Gabriel Gaspar, sempre demolidoramente lúcido no blog 'Afroências', também abordou o assunto e também recebe reprodução a seguir. Os dois blogs estão linkados aí ao lado.
"Vítima" (haja aspas) da Operação Narciso, Eliana Tranchesi acha feio o que não é espelho. Como ela disse em 2006 à Folha de S. Paulo, "A crise da Daslu e o câncer me fizeram sentir como se eu fosse uma criança deixando abruptamente a Disney. A Daslu é a Disney, onde tudo é lindo, as vendedoras são lindas, o cabelo é lindo, a roupa é linda, é tudo bonito. É tudo agradável. Até então, eu imaginava a vida como uma grande brincadeira...". A Daslu é branca de olhos azuis.
E branca de olhos azuis foi também a cobertura do caso. Acho curiosa a facilidade com que se condena pretos de olhos pretos. É fácil você ver escrito nos jornais que o "Traficante fulano foi preso", que "os ladrões invadiram não sei o que"; você nunca vê "O pedreiro fulano acusado de tráfico de drogas". Pois bem, ninguém também chama a tranqueira branca de olhos azuis de bandida, ladra ou qualquer equivalente - o que seria muito justo já que sua "empresa" foi classificada pela Justiça como "Organização Criminosa". Ela é a "Empresária com câncer que gera não sei quantos empregos" - eles sempre frisam a geração de empregos.
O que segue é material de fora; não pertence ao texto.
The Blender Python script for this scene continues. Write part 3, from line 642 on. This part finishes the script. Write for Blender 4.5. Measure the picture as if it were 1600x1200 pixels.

Eliana Tranchesi demorou um tempão para entrar na cana porque faltava uma cela adequada. Acho curioso isso. Falta cela adequada para todo mundo: o sistema prisional brasileiro é uma piada de péssimo gosto. Mas eu nunca vi ninguém defender que um preto de olhos pretos não aguarde julgamento trancafiado porque faltam-lhe condições na cela. Me poupe... Olha só o caso de Valeska Karla, fonte de uma excelente matéria de Marina Morena Costa, do iG, sobre o sistema prisional feminino em São Paulo. Valeska é mãe de três filhos pequenos, está presa há mais de um ano - no mesmo Carandiru que não tinha condições para Tranchesi - e não tem noção de sua pena. Na entrevista à Marina, ela diz: "Não tive nenhuma audiência com o juiz, não pude apresentar minha defesa e não sei quanto tempo ficarei aqui. Não sei se cumpri metade da pena, um terço, um quinto ou um décimo". Nem preciso dizer que Valeska não é branca de olhos azuis nem achava que vivia na Disneylândia antes de ser presa.
Valeska, suspeita de tráfico de drogas; Eliana, condenada por fraudes que custaram mais de R$ 1 bi ao Estado, de acordo com matéria de Murillo Camarotto para o Valor Econômico. A primeira, presa há mais de um ano, deve ficar presa por sabe-se lá quantos mais. A segunda, solta mediante habeas corpus excepcionalmente expedido durante o fim de semana. A primeira (vale frisar, acusada), traficante pelo padrão jornalístico; a segunda (condenada), empresária. A primeira, preta de olhos pretos; a segunda loira de olhos azuis. Coloco tudo isso na balança e a única pergunta que me vem à mente é: Por que estão chamando o Lula de racista?